Taiwan’s top industrial research body plans to adopt three main strategies to help smartphone maker HTC Corp (宏達電) and other local IT firms counter international patent lawsuits, officials said yesterday.
The Industrial Technology Research Institute (ITRI, 工研院) plans to raise at least NT$100 million (US$3.45 million) by the end of the year as a first step in its campaign to help local high-tech businesses defend themselves against patent infringement lawsuits.
The three approaches include obtaining international patent rights, pushing for the annulment of competitor’s patents and shifting the battlefield from the US to China, said ITRI officials, speaking on condition of anonymity.

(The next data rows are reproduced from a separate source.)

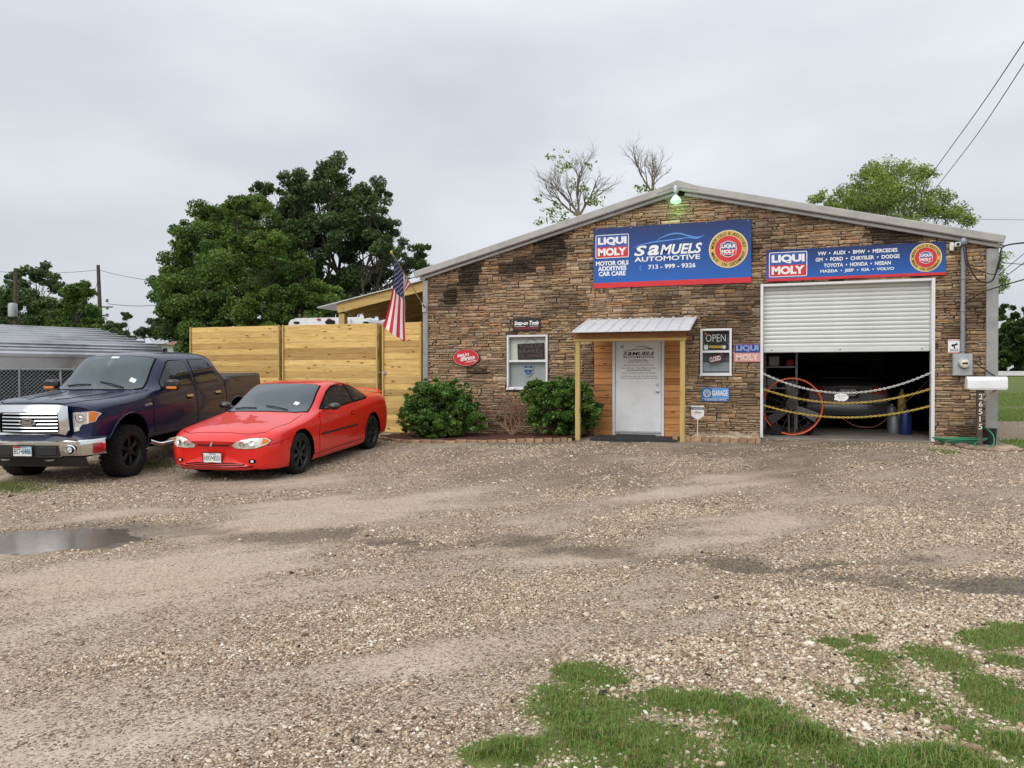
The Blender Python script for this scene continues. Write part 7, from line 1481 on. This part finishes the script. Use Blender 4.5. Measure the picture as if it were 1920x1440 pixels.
sc = Car(S_ST, lambda x, y, z_: (.1 * (y / .8) ** 2 * max(0, 1 - x / .8) - (.10 * (y / .8) ** 2 * ((x - 3.9) / .65) ** 2 if x > 3.9 else 0)), [(.85, .31, .36, .58), (3.65, .31, .36, .58)], M['silver_paint'], sed)
sc.patch('rear_window', [(3.22, -.46), (3.18, 0), (3.22, .46), (3.72, .56), (3.76, 0), (3.72, -.56)], 'top', .005, M['glass_dark']); sc.patch('windshield', [(1.55, -.6), (1.45, 0), (1.55, .6), (2.1, .5), (2.06, 0), (2.1, -.5)], 'top', .005, M['glass_dark'])
sc.both('side_window', [(1.85, .98), (2.25, 1.28), (2.7, 1.33), (3.15, 1.28), (3.5, 1.02)], .005, M['glass_dark']); sc.mirror('tail_light', [(.42, .76), (.70, .74), (.72, .88), (.48, .92)], 'rear', .005, M['red_lens'])
p, n = sc.cast(0, .79, 'rear'); RR = Fr(p + Vector((.012, 0, 0)), (0, 1, 0), (0, 0, 1)); plate(sed, RR, 'HVK-6380'); flat('plate_surround', RR, rframe(-.22, .22, -.12, .16, .05, .05), .004, M['black_plastic'], sed, True); MB().bbox(p.x - .01, p.x + .03, -.24, .24, .925, .950, .01).obj('trunk_trim', M['black_plastic'], sed, True)
b = MB()
for y in np.linspace(-.80, .80, 21):
    for dx, z_ in ((-.10, .58), (.03, .57), (.05, .52), (.05, .40), (.02, .32), (-.12, .30)): b.v.append((4.60 - .10 * (y / .8) ** 2 + dx, y, z_))
b.f = [[i * 6 + j, i * 6 + j + 1, (i + 1) * 6 + j + 1, (i + 1) * 6 + j] for i in range(20) for j in range(5)]; b.mi = [0] * len(b.f); bb = b.obj('rear_bumper', M['silver_paint'], sed, True, smooth=40)
b = MB(); b.tube([(4.655 - .10 * (y / .8) ** 2, y, .535) for y in np.linspace(-.76, .76, 21)], .010, 6); b.obj('bumper_trim', M['dull_chrome'], bb, True)
add_wheels(sed, wheel_meshes(.31, .2, .21, 6, False), [(.85, -.76, .31), (.85, .76, .31), (3.65, -.76, .31), (3.65, .76, .31)])
# ================================================================== LOOSE GRAVEL AND GRASS
t = Nt('pebble'); oi = t.n('ShaderNodeObjectInfo').outputs['Random']
pc2 = t.ramp(oi, [(0, S(48, 40, 33)), (.02, S(60, 48, 38)), (.04, S(116, 96, 77)), (.2, S(156, 134, 110)), (.45, S(182, 160, 134)), (.7, S(202, 184, 157)), (.9, S(222, 211, 191)), (.97, S(232, 226, 214)), (1, S(176, 138, 98))])
pc2 = t.mix(1.0, pc2, t.ramp(t.noise(t.coord('Object'), 2.5, 4), [(.3, (.75, .75, .75)), (.7, (1.15, 1.15, 1.15))]), 'MULTIPLY'); t.bsdf(pc2, .8, 0, 0, None, .3); M['pebble'] = t.m
pcol = bpy.data.collections.new('pebble_shapes')
from mathutils import noise as mnoise
for k in range(6):
    bm = bmesh.new(); bmesh.ops.create_icosphere(bm, subdivisions=1 if k < 3 else 2, radius=.5)
    for v in bm.verts: q = 1 + .45 * mnoise.noise(v.co * 1.9 + Vector((k * 7.1, k * 3.3, 1))); v.co = Vector((v.co.x * q * 1.2, v.co.y * q * .9, v.co.z * q * .6))
    me = bpy.data.meshes.new('pebble_shape'); bm.to_mesh(me); bm.free(); me.materials.append(M['pebble'])
    if k >= 3: me.polygons.foreach_set('use_smooth', [True] * len(me.polygons))
    pcol.objects.link(bpy.data.objects.new('pebble_shape', me))
r_ = np.random.default_rng(77)
def scatter(n, dmin, dmax, size, thr):
    """gravel strewn over the yard by distance ring; thinner on packed sand, ruts and lawn"""
    a = r_.uniform(-rad(38), rad(38), n) + YAW; d = np.sqrt(r_.uniform(dmin ** 2, dmax ** 2, n)); x = CAM.x - d * np.sin(a); y = CAM.y + d * np.cos(a)
    c_ = cover(x, y); keep = (c_ * 1.15 + .3 * (fbm(x, y, .18, 71) - .5) > r_.random(n) * (1 - thr) + thr) & (wetness(x, y) < .30 + .3 * r_.random(n)) & (y < -.12)
    lw = lawn(x, y); keep &= lw < .35 + .6 * r_.random(n) ** 3
    keep &= ~((x > 4.2) & (x < 7.5) & (y > -1.45)) & ~((x < 4.1) & (x > -.6) & (y > -1.7)) & (x < 12.5)
    x, y = x[keep], y[keep]; big = sstep(6.0, 7.5, x) * sstep(-10.3, -11.3, y)
    s = size * np.exp(r_.normal(0, .38, len(x))) * (1 + .35 * big); s = np.where(r_.random(len(x)) < .02, s * 1.8, s); return x, y, s
parts = [scatter(150000, 2.3, 6.0, .0088, .38), scatter(120000, 6.0, 10.0, .0118, .40), scatter(70000, 10.0, 17.0, .0160, .36)]
x = np.concatenate([p[0] for p in parts]); y = np.concatenate([p[1] for p in parts]); s = np.concatenate([p[2] for p in parts])
# white pea gravel in the little bed, its own finer scatter
bxn = 2600; bx_x = r_.uniform(6.22, 7.38, bxn); bx_y = r_.uniform(-.94, -.14, bxn)
def strew(name, x, y, z_, s, label):
    n = len(x); me = bpy.data.meshes.new(name); me.vertices.add(n); me.vertices.foreach_set('co', np.stack([x, y, z_], -1).astype(np.float32).ravel())
    a = me.attributes.new('psize', 'FLOAT', 'POINT'); a.data.foreach_set('value', s.astype(np.float32)); a = me.attributes.new('prot', 'FLOAT_VECTOR', 'POINT'); a.data.foreach_set('vector', np.stack([r_.normal(0, .25, n), r_.normal(0, .25, n), r_.uniform(0, 6.28, n)], -1).astype(np.float32).ravel())
    o = link(name, me); o['kind'] = 'stuff'; o['label'] = label
    ng = bpy.data.node_groups.new(name, 'GeometryNodeTree'); ng.interface.new_socket('Geometry', in_out='INPUT', socket_type='NodeSocketGeometry'); ng.interface.new_socket('Geometry', in_out='OUTPUT', socket_type='NodeSocketGeometry')
    N = ng.nodes; Lk = ng.links; gi = N.new('NodeGroupInput'); go = N.new('NodeGroupOutput'); ci = N.new('GeometryNodeCollectionInfo'); ci.inputs[0].default_value = pcol; ci.inputs['Separate Children'].default_value = True; ci.inputs['Reset Children'].default_value = True
    ip = N.new('GeometryNodeInstanceOnPoints'); ip.inputs['Pick Instance'].default_value = True; na = N.new('GeometryNodeInputNamedAttribute'); na.data_type = 'FLOAT'; na.inputs[0].default_value = 'psize'; nr = N.new('GeometryNodeInputNamedAttribute'); nr.data_type = 'FLOAT_VECTOR'; nr.inputs[0].default_value = 'prot'
    mpn = N.new('GeometryNodeMeshToPoints'); Lk.new(gi.outputs[0], mpn.inputs[0]); Lk.new(mpn.outputs[0], ip.inputs['Points']); Lk.new(ci.outputs[0], ip.inputs['Instance']); Lk.new(na.outputs[0], ip.inputs['Scale']); er = N.new('FunctionNodeEulerToRotation'); Lk.new(nr.outputs[0], er.inputs[0]); Lk.new(er.outputs[0], ip.inputs['Rotation']); Lk.new(ip.outputs[0], go.inputs[0])
    md = o.modifiers.new('strew', 'NODES'); md.node_group = ng; return o
strew('gravel', x, y, gfine(x, y) + s * .10, s, 'loose pale limestone gravel strewn over the sandy yard')
strew('pebble_fill', bx_x, bx_y, gz(bx_x, bx_y) + .06, np.full(bxn, .030) * r_.uniform(.6, 1.3, bxn), 'white pebbles filling the small brick edged bed')
def blades(name, x, y, h, wd, c_lo, c_hi, seed, label):
    r2 = np.random.default_rng(seed); n = len(x); a = r2.uniform(0, 6.28, n); dx, dy = np.cos(a), np.sin(a); ln = h * r2.uniform(.25, .9, n); z0 = gfine(x, y) - .005; sx, sy = -dy * wd, dx * wd
    P0 = np.stack([x, y, z0], -1); P1 = P0 + np.stack([dx * ln * .35, dy * ln * .35, h * .62], -1); P2 = P0 + np.stack([dx * ln, dy * ln, h * r2.uniform(.55, .98, n)], -1); Sv = np.stack([sx, sy, 0 * sx], -1)
    V = np.stack([P0 - Sv, P0 + Sv, P1 + Sv * .8, P1 - Sv * .8, P2 + Sv * .12, P2 - Sv * .12], 1).reshape(-1, 3); i0 = np.arange(n) * 6
    Fq = np.concatenate([np.stack([i0, i0 + 1, i0 + 2, i0 + 3], -1), np.stack([i0 + 3, i0 + 2, i0 + 4, i0 + 5], -1)]); tt = r2.random((n, 1)); col_ = np.array(c_lo) * (1 - tt) + np.array(c_hi) * tt; dry = (r2.random(n) < .22)[:, None]; col_ = np.where(dry, np.array(S(152, 134, 90)) * r2.uniform(.7, 1.1, (n, 1)), col_)
    o = link(name, npmesh(name, V, Fq, M['blade'], np.repeat(col_, 6, 0))); o['kind'] = 'stuff'; o['label'] = label; return o
n = 330000; a = r_.uniform(-rad(4), rad(37), n); d = np.sqrt(r_.uniform(2.2 ** 2, 7.2 ** 2, n)); ang = YAW - a; x = CAM.x - d * np.sin(ang); y = CAM.y + d * np.cos(ang); lw = lawn(x, y); tall = sstep(.55, 1.6, lw) * sstep(-12.4, -13.2, y)
k = (r_.random(n) < np.clip(lw * .95 + .12, 0, .95) * (0.35 + .65 * sstep(6.5, 3.0, d))) & (x < 11.6); x, y, tall = x[k], y[k], tall[k]
h = (.014 + .024 * r_.random(len(x))) * (1 + 2.6 * tall * r_.random(len(x))); blades('grass', x, y, h, .0016 + .0018 * tall * r_.random(len(x)), S(70, 100, 40), S(138, 166, 80), 5, 'patchy green grass growing into the gravel at the lower right')
n = 60000; x = r_.uniform(11.7, 19, n); y = r_.uniform(-2.2, 24, n) ; k = r_.random(n) < np.clip(lawn(x, y) * 1.4, 0, 1); x, y = x[k], y[k]; blades('lawn_grass', x, y, .05 + .05 * r_.random(len(x)), .004, S(58, 98, 30), S(118, 156, 58), 6, 'mown green lawn beside and behind the right corner of the shop')
gp = gnd(20, 912, -.36); n = 5000; x = r_.normal(gp.x - .3, .45, n); y = r_.normal(gp.y, .25, n); blades('weeds', x, y, .03 + .03 * r_.random(n), .0025, S(56, 84, 30), S(110, 130, 58), 7, 'thin weeds in front of the pickup at the left edge')
gp = dep(275, 862, 13.6); n = 2600; x = r_.normal(gp.x, .35, n); y = r_.normal(gp.y, .3, n); blades('weeds', x, y, .03 + .03 * r_.random(n), .0025, S(56, 84, 30), S(110, 130, 58), 8, 'thin weeds in the gap between the pickup and the coupe')
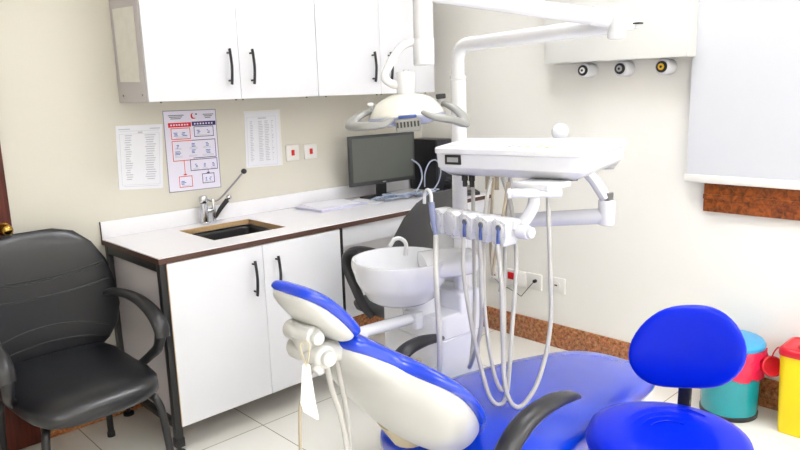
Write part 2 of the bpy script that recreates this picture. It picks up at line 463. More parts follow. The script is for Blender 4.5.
box(b, (hx0, hy0+e, -TH), (hx0+e, hy1-e, -.0006)); box(b, (hx1-e, hy0+e, -TH), (hx1, hy1-e, -.0006))
box(b, (hx0, hy0, -TH), (hx1, hy0+e, -.0006)); box(b, (hx0, hy1-e, -TH), (hx1, hy1, -.0006))
box(b, (hx0+e, hy1-e-.006, -TH), (hx1-e, hy1-e, -.002)); 
obj('cutout_edge', b, M_raw, t, label='raw board edge of the sink cutout')

# sink basin
t = thing('sink_basin', 'black sink basin set in the worktop', 'sink', ((hx0+hx1)/2, (hy0+hy1)/2, H-TH-.002))
w, d = (hx1-hx0)/2-.006, (hy1-hy0)/2-.008
poly = round_poly([(-w, -d), (w, -d), (w, d), (-w, d)], .04, 5)
b = new(); L = []
for ins, z in ((0, -.0), (.004, -.02), (.02, -.13), (.05, -.145)):
    L.append([V((x, y, z)) for x, y in inset_poly(poly, ins)])
rings(b, L, cap0=False, cap1=True)
o = obj('bowl', b, M_sink, t); md = o.modifiers.new('th', 'SOLIDIFY'); md.thickness = .002; md.offset = 1
b = new(); cyl(b, (0, 0, -.1445), (0, 0, -.140), .03, 24, bev=.002); obj('drain', b, M_steel, t)

# faucet
t = thing('faucet', 'chrome mixer tap with long thin spout behind the sink', 'faucet', (.485, -.065, H+.0005))
b = new(); cyl(b, (0, 0, 0), (0, 0, .012), .026, 24, bev=.003); cyl(b, (0, 0, .012), (0, 0, .105), .019, 24); cyl(b, (0, 0, .105), (0, 0, .14), .021, 24, bev=.006)
cyl(b, (.0, 0, .06), (.05, -.004, .065), .012, 16, bev=.002); cyl(b, (.05, -.004, .0), (.05, -.004, .12), .009, 16, bev=.002)
obj('tap_body', b, M_chr, t)
b = new(); tube(b, [(.055, -.005, .025), (.085, -.008, .065), (.125, -.010, .105)], [.008, .011, .012], 12, 4); obj('lever', b, M_blk, t, label='black lever grip')
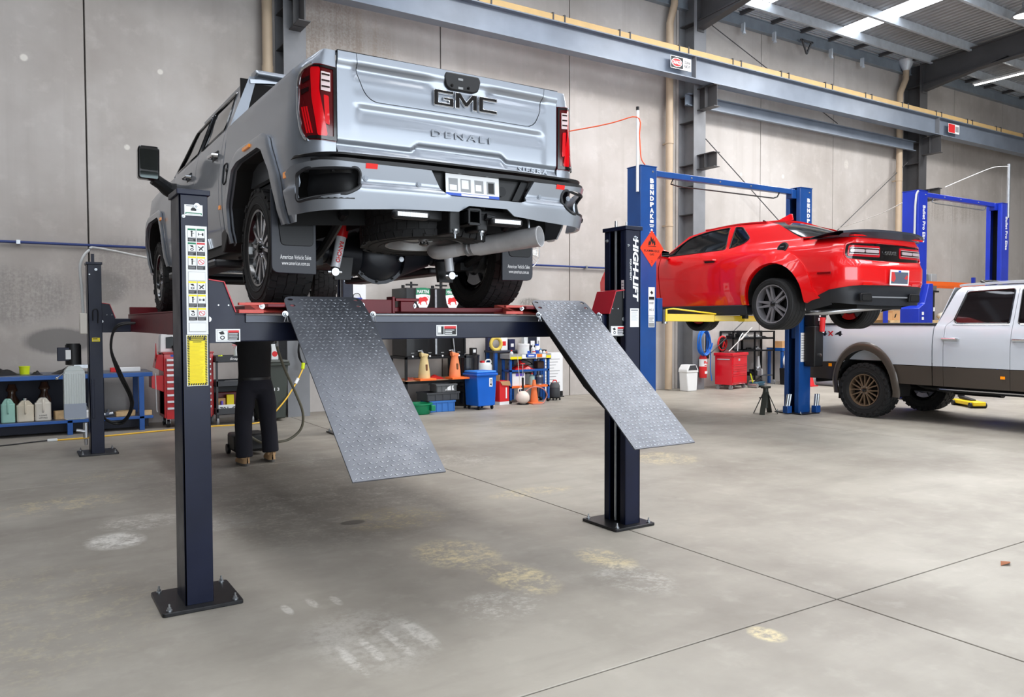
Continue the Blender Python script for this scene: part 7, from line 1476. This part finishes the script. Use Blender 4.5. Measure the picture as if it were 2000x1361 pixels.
single('glove_heap', 'crumpled red and white rag on the trolley top', 'cloth', (X0+.25, Y0+.12, zt_), MB().grid(lambda u, v: ((u-.5)*.30, (v-.5)*.2, .002+.10*sin(PI*u)*sin(PI*v)*(.6+.4*sin(9*u+4*v))), 14, 10), M('pinkish rag', (226, 176, 172), .8), ang=60, solid=.004)
b = MB(); b.tube([(.12*cos(a), 0, .12*sin(a)+.13) for a in np.linspace(0, 2*PI, 25)[:-1]], .035, 10, closed=True); single('yellow_ring', 'yellow ring of hose leaning on the table behind the trolley', 'hose', (8.20, 13.45, 1.0305), b, M('pale yellow hose', (224, 196, 90), .5))
for i, (x, w_, h, mt_, lb) in enumerate(((8.08, .12, .26, M('navy carton', (28, 34, 70), .5), 'navy carton on the table at the left of the yellow hose ring'), (8.42, .16, .3, WHITE, 'white carton with a red mark on the table behind the trolley'), (8.60, .14, .22, M('navy carton'), 'navy carton on the table beside the white one'), (8.95, .10, .30, CLR, 'tall pale bottle on the table behind the trolley'), (9.10, .2, .3, M('ink carton', (24, 28, 44), .5), 'wide dark carton on the table behind the spray cans'), (9.26, .08, .30, WHITE, 'narrow white carton at the right end of the table'))):
    t = item('carton', lb, 'box', (x, 13.52+.02*(i % 2), 1.0301), 0, [('box', MB().box(-w_/2, w_/2, -.05, .05, 0, h), mt_, .004), ('print', MB().box(-w_/4, w_/4, -.0515, -.05, h*.3, h*.6), REDP if i == 1 else (WHITE if mt_ is not WHITE else GREYP))])
cloth('red_hose_heap', 'heap of glossy red hose on the middle trolley shelf', (X0+.36, Y0+.15, .6605), .46, .26, .19, M('red hose', (196, 26, 30), .35, 0, .3), 9); single('black_hose', 'black hose loop around the red heap on the trolley', 'hose', (X0+.34, Y0+.14, .70), MB().tube([(.28*cos(a), .11*sin(a), .05+.10*max(0, sin(a))) for a in np.linspace(0, 2*PI, 25)[:-1]], .012, 6, closed=True), BLACK)
single('brown_bottle', 'brown tool roll at the right of the red hose heap', 'tool', (X0+.78, Y0+.15, .6605), MB().box(-.07, .09, -.08, .08, 0, .15), M('dark brown', (76, 54, 42), .6), .02)
item('white_container', 'white carton with a purple band on the bottom trolley shelf', 'box', (X0+.22, Y0+.14, .3405), 0, [('box', MB().box(-.14, .16, -.1, .1, 0, .25), WHITE, .006), ('purple_band', MB().box(-.06, .13, -.1015, -.1, .19, .248), M('purple'))])
can('bottle', 'pale teal bottle with black writing on the bottom trolley shelf', X0+.60, Y0+.13, .3405, .06, .24, M('pale teal', (170, 204, 198), .4), REDP, cat='bottle'); item('paint_tin', 'dark blue labelled tin on the bottom trolley shelf', 'tin', (X0+.79, Y0+.14, .3405), 0, [('tin', MB().lathe([(.08, 0), (.08, .19), (.07, .195), (.001, .195)], 20), STEEL), ('label', MB().cyl((0, 0, .02), (0, 0, .15), .0812, n=20, cap=False), M('slate label', (60, 70, 96), .5))])
single('black_cable_heap', 'small coil of black cable above the pale teal bottle', 'cable', (X0+.55, Y0+.18, .57), MB().tube([(.08*cos(a), .05*sin(a), .01*sin(2*a)) for a in np.linspace(0, 2*PI, 17)[:-1]], .014, 6, closed=True), BLACK)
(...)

Saying that roughly 30 percent of patents challenged in infringement suits were found to be invalid in the US, ITRI officials believed that filing annulment suits could prove to be a more practicable and economical approach than buying patents.
As for moving the battleground to China, ITRI officials said legal action has become a business strategy used by corporate giants to expand market share and stifle the advances of competitors, as has been the case in the battle between Apple Inc and HTC.
As a result, ITRI expressed the option that the most advantageous battleground for local firms would be China, where Taiwanese firms have invested heavily and patents only cost one-tenth the price of those in the US.
By obtaining patents in China, Taiwanese businesses would then be able to block the sale of competitors’ products that violate those patents, helping to increase the market share of Taiwanese companies in China and thereby reinforce their global position, the officials said.
However, it was emphasized that ITRI would not allocate state funds to the initiative to avoid politicizing the process.
The organization expected to eventually raise somewhere between NT$500 million and NT$1 billion from IT companies such as as HTC, AU Optronics Corp (友達光電), Hon Hai Precision Industry Co (鴻海精密), Asustek Computer Inc (華碩電腦) and Acer Inc (宏碁) to finance the lawsuit war chest.
It would then collect an annual fee from local firms to continue the operation.
“It [filing patent lawsuits] is one of the weapons used by electronics companies to fend off competition ... and as such it is important for us to expand our patent portfolio,” Acer chairman J.T. Wang (王振堂) said last month.